- What you need to do -
Write out every line of the material as it stands, apart from the pictures.

- Material -
** Start **

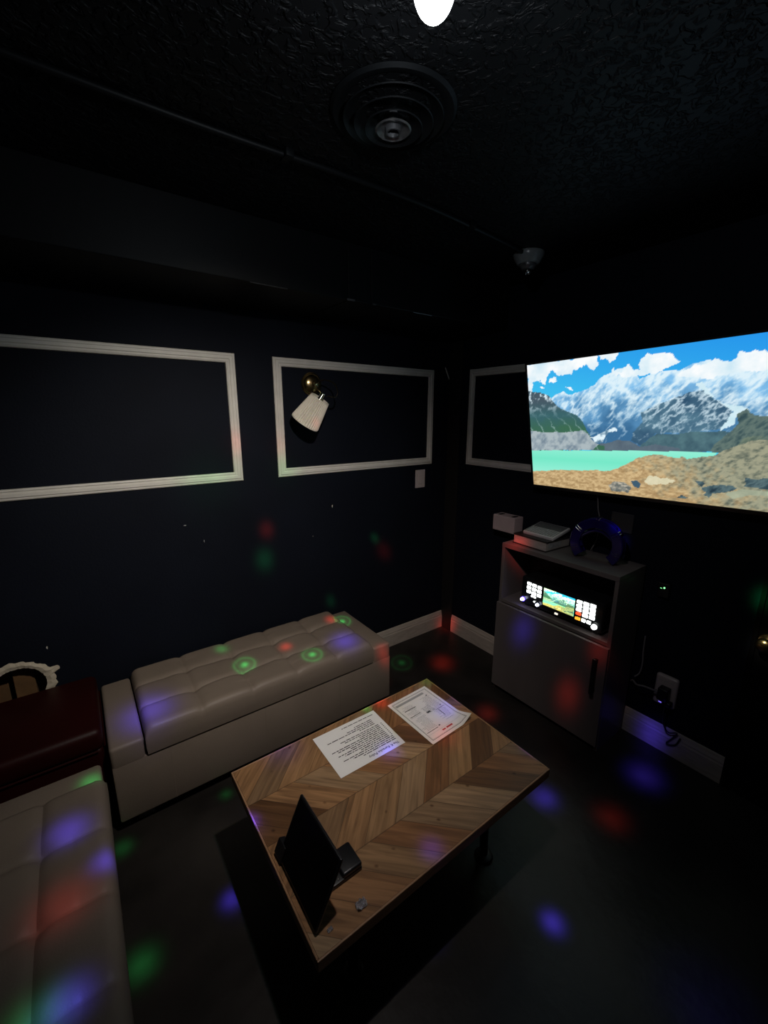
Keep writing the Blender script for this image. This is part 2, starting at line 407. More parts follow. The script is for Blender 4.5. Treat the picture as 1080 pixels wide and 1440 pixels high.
b = MB(); n = 216; LEN = .150; r0, r1 = .050, .076
def ring(r_, h, am):
    return [b.bm.verts.new(q @ V(((r_ + am * math.cos(2 * PI * k / 6)) * math.cos(2 * PI * k / n), (r_ + am * math.cos(2 * PI * k / 6)) * math.sin(2 * PI * k / n), h)) + S0) for k in range(n)]
rs = [ring(r0, 0, .0004), ring(r0 + .0015, .004, .0004), ring(r0 + .0008, .008, .0020), ring((r0 + r1) / 2, LEN / 2, .0026), ring(r1 - .001, LEN - .008, .0026), ring(r1 + .0006, LEN - .004, .0004), ring(r1, LEN, .0004), ring(r1 - .003, LEN, 0), ring((r0 + r1) / 2 - .004, LEN / 2, 0), ring(r0 - .003, 0, 0)]
for i in range(len(rs)):
    A, B = rs[i], rs[(i + 1) % len(rs)]
    for k in range(n): b.bm.faces.new((A[k], A[(k + 1) % n], B[(k + 1) % n], B[k]))
b.build('lamp_shade', M['shade'], t)

# ------------------------------------------------------------------ ceiling things
DXX, DYY = -1.410, -1.190
t = thing('ceiling_diffuser', (DXX, DYY, ZC), 'round black stepped air diffuser in the ceiling', 'air vent')
b = MB(); cc = (DXX, DYY, 0)
b.lathe([(0.1493, ZC - .0005), (0.1520, ZC - .004), (0.1448, ZC - .010), (0.1285, ZC - .006), (0.1177, ZC - .0005)], cc, 64, cap=False); b.build('outer_flange', M['soffit'], t, smooth=True)
for r_, z in ((.120, -.010), (.095, -.020), (.069, -.029)):
    b = MB(); b.lathe([(r_ - .030, ZC + z + .009), (r_ - .002, ZC + z - .009), (r_, ZC + z - .011), (r_ + .002, ZC + z - .009), (r_ - .026, ZC + z + .0095)], cc, 64, cap=False); b.build('cone_ring', M['soffit'], t, smooth=True)
b = MB(); b.lathe([(.0, ZC - .034), (.012, ZC - .034), (.014, ZC - .046), (.018, ZC - .046), (.020, ZC - .032), (.030, ZC - .036), (.040, ZC - .042), (.044, ZC - .040), (.040, ZC - .037), (.012, ZC - .034), (.010, ZC - .0005)], cc, 48, cap=False); b.build('centre_disc', M['bead'], t, smooth=True)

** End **

- Result -
Keep writing the Blender script for this image. This is part 2, starting at line 407. More parts follow. The script is for Blender 4.5. Treat the picture as 1080 pixels wide and 1440 pixels high.
b = MB(); n = 216; LEN = .150; r0, r1 = .050, .076
def ring(r_, h, am):
    return [b.bm.verts.new(q @ V(((r_ + am * math.cos(2 * PI * k / 6)) * math.cos(2 * PI * k / n), (r_ + am * math.cos(2 * PI * k / 6)) * math.sin(2 * PI * k / n), h)) + S0) for k in range(n)]
rs = [ring(r0, 0, .0004), ring(r0 + .0015, .004, .0004), ring(r0 + .0008, .008, .0020), ring((r0 + r1) / 2, LEN / 2, .0026), ring(r1 - .001, LEN - .008, .0026), ring(r1 + .0006, LEN - .004, .0004), ring(r1, LEN, .0004), ring(r1 - .003, LEN, 0), ring((r0 + r1) / 2 - .004, LEN / 2, 0), ring(r0 - .003, 0, 0)]
for i in range(len(rs)):
    A, B = rs[i], rs[(i + 1) % len(rs)]
    for k in range(n): b.bm.faces.new((A[k], A[(k + 1) % n], B[(k + 1) % n], B[k]))
b.build('lamp_shade', M['shade'], t)

# ------------------------------------------------------------------ ceiling things
DXX, DYY = -1.410, -1.190
t = thing('ceiling_diffuser', (DXX, DYY, ZC), 'round black stepped air diffuser in the ceiling', 'air vent')
b = MB(); cc = (DXX, DYY, 0)
b.lathe([(0.1493, ZC - .0005), (0.1520, ZC - .004), (0.1448, ZC - .010), (0.1285, ZC - .006), (0.1177, ZC - .0005)], cc, 64, cap=False); b.build('outer_flange', M['soffit'], t, smooth=True)
for r_, z in ((.120, -.010), (.095, -.020), (.069, -.029)):
    b = MB(); b.lathe([(r_ - .030, ZC + z + .009), (r_ - .002, ZC + z - .009), (r_, ZC + z - .011), (r_ + .002, ZC + z - .009), (r_ - .026, ZC + z + .0095)], cc, 64, cap=False); b.build('cone_ring', M['soffit'], t, smooth=True)
b = MB(); b.lathe([(.0, ZC - .034), (.012, ZC - .034), (.014, ZC - .046), (.018, ZC - .046), (.020, ZC - .032), (.030, ZC - .036), (.040, ZC - .042), (.044, ZC - .040), (.040, ZC - .037), (.012, ZC - .034), (.010, ZC - .0005)], cc, 48, cap=False); b.build('centre_disc', M['bead'], t, smooth=True)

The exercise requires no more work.